The Providence Journal’s paywall system, amazingly, has found a way to charge you for less than what you used to get for free.
Putting your entire newspaper in a clickable PDF is like a TV station website only posting its entire newscast.
Thankfully, WPRI doesn’t do that. And they have great, in-depth, informative blogs like Nesi’s Notes. So I’ll be going there for my Rhode Island news now.
I would go to WJAR’s site, but it’s so busy that it makes my eyes bleed.
Screw you, Providence Journal.
The Providence Journal just launched their new website. It badly needed a makeover, but somehow, they’ve instead managed to make the site worse. The site only displays “breaking news” - essentially, blog posts. Their long-form news stories are only available through their new “E-edition” - essentially, a cheap, off-the-shelf product that’s more or less a clickable PDF version of the newspaper that’s almost impossible to navigate.
And soon that “E-edition” will be behind a paywall.
I’d have no problem paying for their product if they didn’t force me to scan through a PDF of the entire newspaper just to read the headlines. There’s actually another daily newspaper (WARNING: don’t click on that link unless you want to be bombarded with an idiotic auto-played ad for a local bank) in Rhode Island that has a paywall, but even they’re smart enough to offer their articles in a web-based format in addition to their PDF version. And that’s a tiny newspaper with a circulation of 5,000. This is probably the most idiotic thing I’ve ever seen a major market newspaper (circulation: 150,000) do.

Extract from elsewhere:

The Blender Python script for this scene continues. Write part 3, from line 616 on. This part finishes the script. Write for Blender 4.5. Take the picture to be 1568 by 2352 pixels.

Or is it? It might drive so many people crazy that they’ll just go back to reading their print product.
Or, they’ll just stop reading the Projo altogether in any form.
This is a newspaper that won a Pulitzer as recently as 1994 (and was a finalist in 2004) and stakes the claim as “America’s oldest daily newspaper in continuous publication.” My, how it’s fallen.
tl;dr: Some dumbass Rhode Islanders are putting a heritage newspaper out of business with a shoddy web product.